Elgato Game Capture HD 60

Price: AUD$249

Like
  • Simple usage and installation.
  • Portable, USB-powered.
  • Excellent video quality capture.
Don’t Like
  • Limited YouTube 60fps support.
  • Competition from PS4/Xbox streaming.
  • No analog HD video inputs.

The Game Capture HD 60 is a niche device in theory, but in practice it appeals to a broader audience. You may not need the extra quality it offers over the regular Game Capture HD, but if you’re the kind of gamer that likes to share their accomplishments, and if you like a bit of social sharing of your gameplay, it’s that extra level of quality, of editing and of shareability over regular Twitch streaming or YouTube uploading that the HD 60 offers.

Its utility is restricted to those that want to capture a large amount of footage and edit it, and similarly restricted only to those next- and last-gen consoles with HDMI output. When you consider the fact that the hook of the HD 60 is its 1080p, 60fps recording, you’re only really going to want to use it with the PlayStation 4 and the Xbox One, and only then if you don’t like the limited availability of those consoles’ built-in Web uploading.

If you consider yourself a gaming pro or a video pro, and if you think you have exploits on your console that deserve to be shared with the world, you don’t need to spend the thousands of dollars that a professional-level gaming video capture rig would cost. You can capture beautifully detailed and smooth console graphics with the Game Capture HD 60, and notwithstanding a few small bugs in the bundled capture software, it’s an excellent and extremely good value product.

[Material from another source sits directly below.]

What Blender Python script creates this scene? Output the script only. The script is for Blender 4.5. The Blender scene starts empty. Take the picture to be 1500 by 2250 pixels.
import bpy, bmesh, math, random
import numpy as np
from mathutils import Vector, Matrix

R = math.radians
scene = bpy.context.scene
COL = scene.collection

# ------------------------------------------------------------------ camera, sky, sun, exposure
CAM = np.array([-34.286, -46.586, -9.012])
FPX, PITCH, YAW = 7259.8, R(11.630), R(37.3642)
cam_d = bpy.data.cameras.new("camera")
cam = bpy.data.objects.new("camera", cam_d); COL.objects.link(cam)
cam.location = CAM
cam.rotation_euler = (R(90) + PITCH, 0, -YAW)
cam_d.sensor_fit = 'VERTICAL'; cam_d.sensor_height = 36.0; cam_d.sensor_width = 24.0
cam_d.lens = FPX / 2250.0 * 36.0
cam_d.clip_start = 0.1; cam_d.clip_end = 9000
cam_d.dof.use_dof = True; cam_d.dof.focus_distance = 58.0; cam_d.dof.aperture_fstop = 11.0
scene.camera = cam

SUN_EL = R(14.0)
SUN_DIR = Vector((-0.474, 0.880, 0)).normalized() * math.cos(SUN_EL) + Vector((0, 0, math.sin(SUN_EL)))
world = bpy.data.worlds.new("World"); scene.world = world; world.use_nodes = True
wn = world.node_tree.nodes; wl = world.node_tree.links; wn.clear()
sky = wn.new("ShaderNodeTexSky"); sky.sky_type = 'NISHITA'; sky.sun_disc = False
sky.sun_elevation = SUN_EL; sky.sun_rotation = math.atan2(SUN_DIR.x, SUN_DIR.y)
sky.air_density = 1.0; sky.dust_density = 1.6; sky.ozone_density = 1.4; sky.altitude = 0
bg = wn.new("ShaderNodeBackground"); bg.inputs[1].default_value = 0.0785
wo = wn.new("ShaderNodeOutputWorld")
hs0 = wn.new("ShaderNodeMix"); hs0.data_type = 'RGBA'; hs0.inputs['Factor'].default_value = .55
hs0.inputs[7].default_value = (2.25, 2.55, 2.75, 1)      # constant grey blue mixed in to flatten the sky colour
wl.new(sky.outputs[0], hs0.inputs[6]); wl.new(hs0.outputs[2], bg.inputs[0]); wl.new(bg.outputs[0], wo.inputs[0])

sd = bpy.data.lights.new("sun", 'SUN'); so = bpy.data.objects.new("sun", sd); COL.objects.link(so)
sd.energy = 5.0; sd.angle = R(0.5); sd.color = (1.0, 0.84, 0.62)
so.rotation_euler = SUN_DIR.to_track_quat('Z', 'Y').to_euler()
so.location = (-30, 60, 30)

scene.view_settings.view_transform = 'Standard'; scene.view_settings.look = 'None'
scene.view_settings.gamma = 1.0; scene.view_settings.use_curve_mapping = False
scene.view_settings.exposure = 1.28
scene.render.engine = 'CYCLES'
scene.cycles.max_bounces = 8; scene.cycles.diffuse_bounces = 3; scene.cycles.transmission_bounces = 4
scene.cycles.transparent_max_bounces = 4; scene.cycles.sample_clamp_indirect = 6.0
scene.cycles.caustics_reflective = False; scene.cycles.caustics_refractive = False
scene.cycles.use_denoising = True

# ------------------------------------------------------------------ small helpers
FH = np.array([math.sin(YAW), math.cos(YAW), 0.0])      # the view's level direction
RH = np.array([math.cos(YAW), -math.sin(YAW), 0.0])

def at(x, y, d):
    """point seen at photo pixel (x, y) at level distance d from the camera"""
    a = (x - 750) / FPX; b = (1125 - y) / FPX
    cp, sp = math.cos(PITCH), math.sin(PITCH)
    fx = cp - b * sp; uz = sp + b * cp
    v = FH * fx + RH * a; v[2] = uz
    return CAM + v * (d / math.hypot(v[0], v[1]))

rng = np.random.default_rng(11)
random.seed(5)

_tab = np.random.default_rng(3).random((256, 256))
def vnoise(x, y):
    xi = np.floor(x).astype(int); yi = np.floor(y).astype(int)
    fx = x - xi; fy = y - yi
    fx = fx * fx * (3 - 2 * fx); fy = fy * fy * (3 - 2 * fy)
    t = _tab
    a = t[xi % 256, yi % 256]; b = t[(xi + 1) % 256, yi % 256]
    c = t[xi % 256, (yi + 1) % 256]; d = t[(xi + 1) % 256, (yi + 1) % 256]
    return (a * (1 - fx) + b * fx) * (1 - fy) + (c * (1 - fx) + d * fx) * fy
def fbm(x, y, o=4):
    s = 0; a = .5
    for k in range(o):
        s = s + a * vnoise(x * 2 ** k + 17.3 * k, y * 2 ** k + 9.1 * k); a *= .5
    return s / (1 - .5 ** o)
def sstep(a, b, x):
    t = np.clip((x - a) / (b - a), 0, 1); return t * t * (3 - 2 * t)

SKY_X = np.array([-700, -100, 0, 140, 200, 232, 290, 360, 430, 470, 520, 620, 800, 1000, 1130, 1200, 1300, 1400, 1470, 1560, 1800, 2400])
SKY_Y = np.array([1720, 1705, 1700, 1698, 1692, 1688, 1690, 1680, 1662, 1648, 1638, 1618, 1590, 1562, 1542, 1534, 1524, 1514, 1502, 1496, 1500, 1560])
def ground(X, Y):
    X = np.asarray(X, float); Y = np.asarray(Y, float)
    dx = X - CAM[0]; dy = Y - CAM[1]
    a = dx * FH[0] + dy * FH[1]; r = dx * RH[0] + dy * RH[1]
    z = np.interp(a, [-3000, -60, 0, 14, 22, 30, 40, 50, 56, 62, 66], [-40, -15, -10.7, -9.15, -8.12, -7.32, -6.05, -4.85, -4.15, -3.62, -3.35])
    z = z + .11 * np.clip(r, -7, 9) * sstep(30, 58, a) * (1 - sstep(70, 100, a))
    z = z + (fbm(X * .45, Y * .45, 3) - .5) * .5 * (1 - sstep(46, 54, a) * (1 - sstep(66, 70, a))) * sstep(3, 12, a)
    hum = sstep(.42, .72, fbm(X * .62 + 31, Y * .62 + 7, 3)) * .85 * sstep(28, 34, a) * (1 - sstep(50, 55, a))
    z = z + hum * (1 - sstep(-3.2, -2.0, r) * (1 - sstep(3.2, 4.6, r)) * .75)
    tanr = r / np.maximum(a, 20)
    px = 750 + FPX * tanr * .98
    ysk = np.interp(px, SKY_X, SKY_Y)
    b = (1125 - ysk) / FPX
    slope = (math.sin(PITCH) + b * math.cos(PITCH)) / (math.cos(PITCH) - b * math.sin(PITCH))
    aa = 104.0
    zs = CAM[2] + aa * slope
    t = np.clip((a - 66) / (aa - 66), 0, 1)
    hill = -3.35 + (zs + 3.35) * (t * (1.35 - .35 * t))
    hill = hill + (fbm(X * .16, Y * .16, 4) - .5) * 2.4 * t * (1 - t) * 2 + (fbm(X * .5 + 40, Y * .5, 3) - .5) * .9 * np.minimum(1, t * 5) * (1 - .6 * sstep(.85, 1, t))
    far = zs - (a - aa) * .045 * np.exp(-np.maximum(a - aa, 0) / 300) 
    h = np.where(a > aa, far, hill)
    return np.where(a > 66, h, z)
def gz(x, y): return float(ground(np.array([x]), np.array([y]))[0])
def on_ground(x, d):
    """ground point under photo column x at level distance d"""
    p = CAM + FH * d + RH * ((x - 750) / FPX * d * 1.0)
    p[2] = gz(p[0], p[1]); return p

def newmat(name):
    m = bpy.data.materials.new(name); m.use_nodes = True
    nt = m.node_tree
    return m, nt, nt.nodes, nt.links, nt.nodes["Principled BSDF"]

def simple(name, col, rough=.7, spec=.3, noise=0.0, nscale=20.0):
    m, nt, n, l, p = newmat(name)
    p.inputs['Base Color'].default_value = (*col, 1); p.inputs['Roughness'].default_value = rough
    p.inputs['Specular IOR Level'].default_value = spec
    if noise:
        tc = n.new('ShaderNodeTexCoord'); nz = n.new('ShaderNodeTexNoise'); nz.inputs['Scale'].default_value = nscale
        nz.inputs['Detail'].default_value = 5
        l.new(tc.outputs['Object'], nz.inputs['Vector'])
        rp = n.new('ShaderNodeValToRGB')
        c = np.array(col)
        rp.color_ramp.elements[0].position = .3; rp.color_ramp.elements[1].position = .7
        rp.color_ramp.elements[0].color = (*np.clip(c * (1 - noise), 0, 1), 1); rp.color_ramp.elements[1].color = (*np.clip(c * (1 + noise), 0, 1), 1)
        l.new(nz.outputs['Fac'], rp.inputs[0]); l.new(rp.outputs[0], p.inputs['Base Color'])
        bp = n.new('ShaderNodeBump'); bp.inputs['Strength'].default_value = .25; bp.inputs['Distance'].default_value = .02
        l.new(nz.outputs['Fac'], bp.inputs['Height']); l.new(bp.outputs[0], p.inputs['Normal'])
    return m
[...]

If YouTube’s 60fps support rolls out more broadly — and other video services like Vimeo continue to expand — then the Game Capture HD 60 may prove to be the simplest and one of the most powerful ways to capture video from your gaming console and share it with your friends and more broadly, with the added level of polish that even a quick bit of video editing offers. The software works well (when it works) and makes the editing and sharing process a breeze. The overall package is worth the small investment of money, time and effort that you make in it.